2. LOS ANGELES ANGELS
It’s hard to find a worse run Major League team than the Los Angeles Angels. It’s bad enough that they don’t even really play in Los Angeles, but the way they keep wasting CF Mike Trout is astonishing. The future Hall of Famer has been on the team since 2011, with 2012 being his first full season. It’s now 2022 and they’ve only been to the playoffs once and didn’t even win one game.
The Los Angeles Angels had a bizarre trade deadline, they had to sell, but they still clearly seem to think that they can contend for the playoffs next season. They traded free agent-to be SP Noah Syndergaard in a logical trade to the Philadelphia Phillies. That was as far as their logic ran however.
They traded CP Raisel Iglesias to the Atlanta Braves. Why? Yes he has a 4.04 ERA, but he also has a 3.17 FIP and was signed long-term, just last off-season!
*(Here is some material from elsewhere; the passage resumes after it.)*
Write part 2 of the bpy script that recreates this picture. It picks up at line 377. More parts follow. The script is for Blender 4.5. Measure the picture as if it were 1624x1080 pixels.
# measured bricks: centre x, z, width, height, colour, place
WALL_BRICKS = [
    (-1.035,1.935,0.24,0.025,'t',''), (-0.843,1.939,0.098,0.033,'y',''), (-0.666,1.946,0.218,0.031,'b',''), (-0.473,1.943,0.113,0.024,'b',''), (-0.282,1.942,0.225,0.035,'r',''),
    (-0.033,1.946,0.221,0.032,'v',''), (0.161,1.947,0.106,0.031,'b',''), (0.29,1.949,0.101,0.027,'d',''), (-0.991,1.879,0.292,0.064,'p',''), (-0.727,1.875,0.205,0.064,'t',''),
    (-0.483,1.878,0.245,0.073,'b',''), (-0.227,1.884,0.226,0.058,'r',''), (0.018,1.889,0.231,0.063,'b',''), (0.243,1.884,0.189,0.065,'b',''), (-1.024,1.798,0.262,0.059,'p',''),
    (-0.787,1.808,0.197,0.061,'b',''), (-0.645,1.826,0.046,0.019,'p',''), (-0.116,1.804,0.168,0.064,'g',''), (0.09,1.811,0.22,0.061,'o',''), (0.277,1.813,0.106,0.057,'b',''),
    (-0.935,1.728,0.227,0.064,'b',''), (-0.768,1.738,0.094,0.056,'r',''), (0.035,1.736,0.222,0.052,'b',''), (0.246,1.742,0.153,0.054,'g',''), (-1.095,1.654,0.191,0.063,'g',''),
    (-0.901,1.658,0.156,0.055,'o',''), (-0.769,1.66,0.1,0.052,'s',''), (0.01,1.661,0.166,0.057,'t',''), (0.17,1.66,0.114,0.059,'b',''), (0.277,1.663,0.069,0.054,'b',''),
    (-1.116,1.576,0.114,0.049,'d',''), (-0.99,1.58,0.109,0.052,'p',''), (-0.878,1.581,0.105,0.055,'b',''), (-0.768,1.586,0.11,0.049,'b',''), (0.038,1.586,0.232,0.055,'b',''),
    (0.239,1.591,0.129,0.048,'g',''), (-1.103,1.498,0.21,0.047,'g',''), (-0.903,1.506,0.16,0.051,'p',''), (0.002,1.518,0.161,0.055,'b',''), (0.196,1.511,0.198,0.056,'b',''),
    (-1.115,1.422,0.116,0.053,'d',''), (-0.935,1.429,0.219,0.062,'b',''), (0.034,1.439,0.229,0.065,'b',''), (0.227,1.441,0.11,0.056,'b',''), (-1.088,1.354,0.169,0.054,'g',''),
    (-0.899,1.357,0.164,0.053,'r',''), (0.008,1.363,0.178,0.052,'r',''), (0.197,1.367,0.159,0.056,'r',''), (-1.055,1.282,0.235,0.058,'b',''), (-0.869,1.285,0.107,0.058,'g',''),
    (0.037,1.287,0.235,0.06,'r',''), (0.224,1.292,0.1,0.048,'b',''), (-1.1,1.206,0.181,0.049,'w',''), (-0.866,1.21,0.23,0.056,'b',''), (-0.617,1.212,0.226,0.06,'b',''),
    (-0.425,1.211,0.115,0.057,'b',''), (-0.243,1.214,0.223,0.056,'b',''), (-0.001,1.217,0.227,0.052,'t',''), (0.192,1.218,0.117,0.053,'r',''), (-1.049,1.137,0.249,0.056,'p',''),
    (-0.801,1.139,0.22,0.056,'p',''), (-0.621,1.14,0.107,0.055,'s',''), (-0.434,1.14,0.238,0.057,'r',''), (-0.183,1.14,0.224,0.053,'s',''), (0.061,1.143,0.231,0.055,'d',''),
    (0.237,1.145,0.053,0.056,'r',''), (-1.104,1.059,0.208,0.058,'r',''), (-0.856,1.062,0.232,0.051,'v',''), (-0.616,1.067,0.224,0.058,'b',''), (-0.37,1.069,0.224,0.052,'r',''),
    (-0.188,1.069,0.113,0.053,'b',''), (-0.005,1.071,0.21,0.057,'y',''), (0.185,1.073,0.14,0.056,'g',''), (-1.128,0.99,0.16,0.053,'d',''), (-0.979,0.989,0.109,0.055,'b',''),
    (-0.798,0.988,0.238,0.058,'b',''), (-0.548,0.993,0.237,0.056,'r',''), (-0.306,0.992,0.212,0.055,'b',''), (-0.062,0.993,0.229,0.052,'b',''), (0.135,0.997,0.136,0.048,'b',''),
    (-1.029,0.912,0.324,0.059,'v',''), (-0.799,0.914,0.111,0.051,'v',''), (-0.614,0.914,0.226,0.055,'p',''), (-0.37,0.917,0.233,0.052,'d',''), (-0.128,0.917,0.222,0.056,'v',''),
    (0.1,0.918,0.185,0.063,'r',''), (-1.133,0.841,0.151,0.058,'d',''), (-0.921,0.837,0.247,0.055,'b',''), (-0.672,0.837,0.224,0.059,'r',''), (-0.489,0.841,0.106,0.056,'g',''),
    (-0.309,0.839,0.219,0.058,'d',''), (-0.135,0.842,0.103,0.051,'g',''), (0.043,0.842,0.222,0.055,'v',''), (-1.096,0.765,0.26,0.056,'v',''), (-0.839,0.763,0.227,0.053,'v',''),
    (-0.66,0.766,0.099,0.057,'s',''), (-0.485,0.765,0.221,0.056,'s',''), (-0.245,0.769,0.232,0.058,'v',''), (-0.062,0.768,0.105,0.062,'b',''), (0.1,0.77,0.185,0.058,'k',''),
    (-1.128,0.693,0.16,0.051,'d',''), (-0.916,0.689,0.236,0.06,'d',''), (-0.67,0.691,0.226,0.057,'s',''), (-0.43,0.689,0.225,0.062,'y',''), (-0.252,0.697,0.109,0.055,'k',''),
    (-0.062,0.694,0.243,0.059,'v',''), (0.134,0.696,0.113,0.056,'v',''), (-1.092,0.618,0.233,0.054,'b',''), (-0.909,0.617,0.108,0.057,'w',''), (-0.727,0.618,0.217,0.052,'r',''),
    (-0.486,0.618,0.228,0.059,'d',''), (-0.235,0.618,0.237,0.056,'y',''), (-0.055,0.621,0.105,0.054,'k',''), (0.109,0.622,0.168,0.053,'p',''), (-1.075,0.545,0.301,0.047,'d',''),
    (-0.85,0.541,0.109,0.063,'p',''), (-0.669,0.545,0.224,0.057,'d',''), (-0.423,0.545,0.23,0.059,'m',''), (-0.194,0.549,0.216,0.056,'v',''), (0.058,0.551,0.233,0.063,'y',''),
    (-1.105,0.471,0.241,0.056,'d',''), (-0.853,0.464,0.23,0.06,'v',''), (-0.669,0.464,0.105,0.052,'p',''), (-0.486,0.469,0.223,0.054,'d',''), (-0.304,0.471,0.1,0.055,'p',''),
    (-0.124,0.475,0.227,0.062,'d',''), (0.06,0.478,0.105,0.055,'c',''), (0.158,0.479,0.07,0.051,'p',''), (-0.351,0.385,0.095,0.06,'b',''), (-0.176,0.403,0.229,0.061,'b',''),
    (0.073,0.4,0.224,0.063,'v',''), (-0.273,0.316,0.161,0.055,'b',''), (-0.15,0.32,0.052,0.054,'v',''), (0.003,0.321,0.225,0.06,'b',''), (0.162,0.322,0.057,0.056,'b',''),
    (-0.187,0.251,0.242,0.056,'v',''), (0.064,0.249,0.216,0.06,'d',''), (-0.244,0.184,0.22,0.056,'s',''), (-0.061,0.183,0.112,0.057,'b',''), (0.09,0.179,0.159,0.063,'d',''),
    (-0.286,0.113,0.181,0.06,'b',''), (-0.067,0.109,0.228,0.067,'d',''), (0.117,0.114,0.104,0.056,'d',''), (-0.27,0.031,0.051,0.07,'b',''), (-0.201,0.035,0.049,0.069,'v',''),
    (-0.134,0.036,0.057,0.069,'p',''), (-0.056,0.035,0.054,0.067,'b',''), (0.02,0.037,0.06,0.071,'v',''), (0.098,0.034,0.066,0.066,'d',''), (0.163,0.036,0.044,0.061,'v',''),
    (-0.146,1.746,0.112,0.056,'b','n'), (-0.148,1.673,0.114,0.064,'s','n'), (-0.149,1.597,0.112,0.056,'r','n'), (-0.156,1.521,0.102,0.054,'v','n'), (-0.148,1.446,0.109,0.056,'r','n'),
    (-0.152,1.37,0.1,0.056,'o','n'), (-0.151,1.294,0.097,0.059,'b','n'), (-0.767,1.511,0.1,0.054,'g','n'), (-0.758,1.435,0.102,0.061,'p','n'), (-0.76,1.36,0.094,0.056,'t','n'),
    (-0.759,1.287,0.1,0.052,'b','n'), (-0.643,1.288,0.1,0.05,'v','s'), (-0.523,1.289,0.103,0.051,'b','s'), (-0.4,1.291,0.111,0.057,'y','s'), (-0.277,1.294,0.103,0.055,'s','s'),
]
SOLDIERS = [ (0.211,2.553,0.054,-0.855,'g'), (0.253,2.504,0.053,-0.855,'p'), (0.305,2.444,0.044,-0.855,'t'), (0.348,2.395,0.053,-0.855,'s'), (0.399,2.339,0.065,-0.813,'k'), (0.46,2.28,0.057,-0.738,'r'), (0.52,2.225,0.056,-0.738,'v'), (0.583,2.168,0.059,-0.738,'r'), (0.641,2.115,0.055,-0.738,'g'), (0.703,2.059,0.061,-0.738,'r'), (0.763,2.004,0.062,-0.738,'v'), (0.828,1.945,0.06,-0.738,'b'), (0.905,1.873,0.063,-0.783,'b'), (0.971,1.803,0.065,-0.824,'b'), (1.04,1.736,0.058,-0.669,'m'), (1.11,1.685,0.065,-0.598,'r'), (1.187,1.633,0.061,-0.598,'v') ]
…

If they plan to compete, they need a closer, and now they’ll have to look for a new one. They might not be able to acquire someone of Raisel’s caliber, so why create a new hole on the roster?
They then traded LF Brandon Marsh, who isn’t even arbitration eligible for a catching prospect that they didn’t even need. They could’ve used Marsh in CF, when Trout will have to eventually move there. The worst move however was the one that they didn’t even make…
The Los Angeles Angels needed to trade SP/DH Shohei Ohtani. It was a must. The Iglesias and Marsh trades would’ve made sense if they traded him. Instead, those moves look bizarre for a team that’s supposedly still planning to compete for the playoffs next season.
The bizarre part is the fact that it’s clear that Shohei Ohtani will leave as a free agent after next season. It’s inevitable. His priority is winning and he won’t get it in Anaheim. He knows it and the team knows it. Will the Los Angeles Angels be contenders in 2023 with a weak farm and Major League roster?
Will they acquire an ace, a mid-rotation starter, a closer, a settler-up man, a SS and a 2B this off-season? All of those should be good players by the way and not just players to fill out positions. The Los Angeles Angels won’t do all of that, so why not just rebuild the farm through a blockbuster Ohtani trade? That’s what they should’ve done, and they didn’t.